The Facebook Dating Project

Like many people living “ITE” (in this economy) I found myself laid off in the fall of 2008 and forced to be creative with my money and time.

I was (and still am) single and my friends told me to use the time off to get back into the dating game. I decided to invest in my romantic future and bought a six-month membership to Match.com. Six months later I not only had a job, I had a boyfriend! Good for me. But as '09 came to a close I still had the job, but the boyfriend was gone. After the shock of the break-up wore off, I decided this time I wanted to meet someone through a person I already knew, so why not use the one thing that holds the master key to my entire social network: Facebook. And the best part about it? It was free.

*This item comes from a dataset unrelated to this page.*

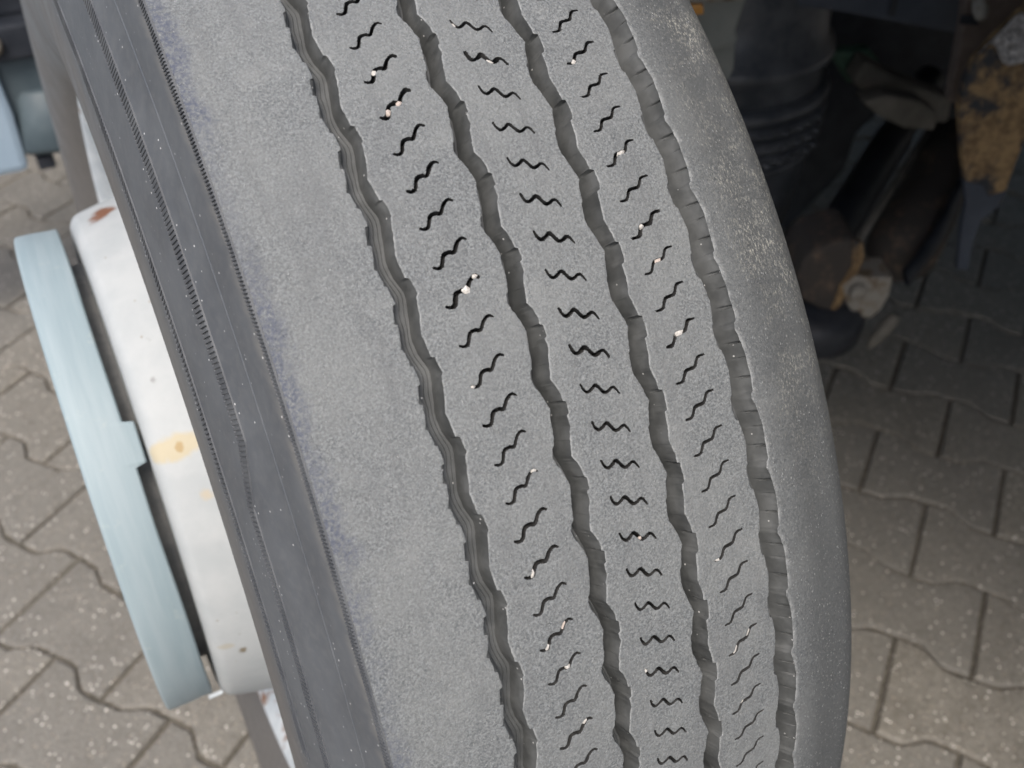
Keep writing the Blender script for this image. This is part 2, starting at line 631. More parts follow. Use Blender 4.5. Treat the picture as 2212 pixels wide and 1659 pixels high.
def prof_at(r):                    # outer sidewall x for given radius (upper part)
    a = prof[:prof.shape[0] - 20]
    o = np.argsort(a[:, 1])
    return np.interp(r, a[o, 1], a[o, 0])


th_s = np.linspace(-math.pi, math.pi, 1800, endpoint=False)


def ridge(r):                      # fine moulded ring on the outer sidewall
    return 0.0004 * np.exp(-((r - 0.4905) / 0.0003) ** 2)


extra = np.concatenate([np.linspace(.4890, .4920, 16)])
pp = [tuple(p) for p in prof] + [(float(prof_at(r)), float(r)) for r in extra]
head = sorted([p for p in pp if p[1] > 0.40], key=lambda p: -p[1])
tail = [tuple(p) for p in prof if p[1] <= 0.40]
PR = np.array(head + tail)
P = to_xyz(np.repeat((PR[:, 0] - ridge(PR[:, 1]))[None, :], len(th_s), 0), np.repeat(PR[:, 1][None, :], len(th_s), 0), np.repeat(th_s[:, None], len(PR), 1))
F1 = grid_faces(len(th_s), len(PR), 0, True)[:, ::-1]
Pi = to_xyz(np.repeat(prof_in[:, 0][None, :], len(th_s), 0), np.repeat(prof_in[:, 1][None, :], len(th_s), 0), np.repeat(th_s[:, None], len(prof_in), 1))
F2 = grid_faces(len(th_s), len(prof_in), P.shape[0] * P.shape[1], True)
tyre = mesh_from("tyre", np.concatenate([P.reshape(-1, 3), Pi.reshape(-1, 3)]), np.concatenate([F1, F2]), M_side, truck, True)
tyre.matrix_local = WM

XL, XR = -128.5, 112.0
o = two_sector("tread_rib", rib_builder(None, 'g1L', x0=XL, ncol=70, lo_col=14), M_treadL, tyre)
o["label"] = "broad smooth outer shoulder rib with bluish stained edge"
o = two_sector("tread_rib", rib_builder('g1R', 'g2L', sipe=0, ncol=118), M_tread, tyre, deep=M_cut, lip=True)
o["label"] = "rib with wavy cuts rising to the right, next to the smooth shoulder rib"
o = two_sector("tread_rib", rib_builder('g2R', 'g3L', sipe=1, ncol=108), M_tread, tyre, deep=M_cut, lip=True)
o["label"] = "middle rib with nearly level wavy cuts"
o = two_sector("tread_rib", rib_builder('g3R', 'g4L', sipe=2, ncol=108), M_tread, tyre, deep=M_cut, lip=True)
o["label"] = "rib with wavy cuts between the third and fourth grooves"
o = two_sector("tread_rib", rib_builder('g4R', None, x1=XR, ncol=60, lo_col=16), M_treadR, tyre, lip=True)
o["label"] = "dark inner shoulder rib with pale specks and rounded edge"

two_sector("tread_groove", groove_builder('g1L', 'g1R', 2.6, 2.0, 8.0), M_groove, tyre)
two_sector("tread_groove", groove_builder('g2L', 'g2R', 1.3, 2.9, 11.0, cuts=[(0.03, 2, .035, .5)], facet=0.35), M_groove, tyre)
two_sector("tread_groove", groove_builder('g3L', 'g3R', 1.3, 3.2, 11.0, cuts=[(0.55, 2, .035, 1.0)], facet=0.35), M_groove, tyre)
two_sector("tread_groove", groove_builder('g4L', 'g4R', 2.4, 5.2, 9.5, cuts=[(0.05, 1, .026, 1.3), (0.50, 2, .02, .6)], facet=0.5), M_groove, tyre)


mb = MT("dark_serration_rubber", 0.6, 0.4)
mb.color(mb.mix(mb.ramp(mb.noise(60, 3), 0.3, 0.7), (0.062, 0.067, 0.074), (0.095, 0.101, 0.107)))  # one darker tint over all the moulded bands
M_band = mb.m


# moulded serrated bands on the outer sidewall
def ring_band(name, r_out, r_in, pitch, gap, height, slant=0.0, shift=None, rfn=None, a0=-1.2, a1=1.9, lip=0.0006):
    rm = 0.5 * (r_out + r_in)
    cnt = int((a1 - a0) * rm / pitch)
    pts_th, hh = [], []
    for k in range(cnt):
        t0 = a0 + k * pitch / rm
        w_ = pitch / rm
        g = gap
        for f, h in ((0.0, 1), (1 - g - .08, 1), (1 - g, 0), (1 - .08, 0)):
            pts_th.append(t0 + f * w_)
            hh.append(h)
    pts_th, hh = np.array(pts_th), np.array(hh, float)
    rs = np.array([0.0, 0.05, 0.11, 0.3, 0.5, 0.7, 0.89, 0.95, 1.0])
    m = len(rs)
    TH = pts_th[:, None] + slant * (rs[None, :] - 0.5) / rm
    sh = np.zeros_like(pts_th) if shift is None else shift(pts_th)
    R_ = r_out + sh[:, None] + (r_in - r_out) * rs[None, :]
    amp = 0.62 + 0.38 * np.sin(pts_th * 9.0 + r_out * 40) * np.sin(pts_th * 23.0 + 1.0) + 0.12 * np.sin(pts_th * 71.0)
    hh = hh * np.clip(amp, 0.45, 1.0)
    hgt = np.where((rs > 0.10) & (rs < 0.90), 1.0, 0.0)[None, :] * (hh[:, None] * height) + 0.00008
    hgt[:, 1] = lip
    hgt[:, -2] = lip
    hgt[:, 0] = hgt[:, -1] = -0.0004
    X = prof_at(R_) - hgt
    return mesh_from(name, to_xyz(X, R_, TH), grid_faces(len(pts_th), m)[:, ::-1], M_band, tyre, False)


o = ring_band("serrated_band", .4725, .4655, .0022, .36, .0009, 0.0004, shift=lambda t: np.where(t < .66, -.012, np.where(t < .72, -.012 + .012 * (t - .66) / .06, 0)))
o["kind"] = "stuff"
o["label"] = "ladder-like moulded band running along the sidewall"
o = ring_band("serrated_band", .4310, .4225, .0023, .5, .0008, -0.0006, a0=.35)
o["kind"] = "stuff"
o["label"] = "fainter row of moulded ticks near the bulge"
o = ring_band("serrated_band", .5177, .5135, .0016, .5, .0012, 0.0008)
o["kind"] = "stuff"
o["label"] = "dark notched edge where sidewall meets tread"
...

I don’t spend a lot of time online, but Facebook I like. I connected with people from high school, college and past jobs. I accumulated almost 600 friends and these were people I actually knew. So why not ask all of them to set me up? This way I could find out that my boyfriend was a drug addict who’s financially supporting his ex and living off a trust fund with no plans to work again at age 39 before I went out with him! So four months ago, the Facebook Dating Project was born. I was going to turn Facebook into my own personal (and free) dating site with just a few simple steps:

  1. Declare it in my status update. There is absolutely no point in doing something like this if you’re not willing to completely put yourself out there. You have to tell your network what you’re doing — I want to meet someone! Friends, help me do it! Via my status, I asked everyone to scour their network to hook me up with an available bachelor in Los Angeles.
  2. Follow it up in the notes section. Every time I go on a date I write about it and include a photo of my shoes (I’m a shoe whore) and the place where we met.
  3. Let your friends comment. There are fantastic differences in perspectives between men and women and everyone is, or has been single. All of my friends have something to say. And they are clear, subjective and opinionated. They have no problem telling me what I’m doing wrong and right on dates. They root for certain bachelors and knock others out of the running.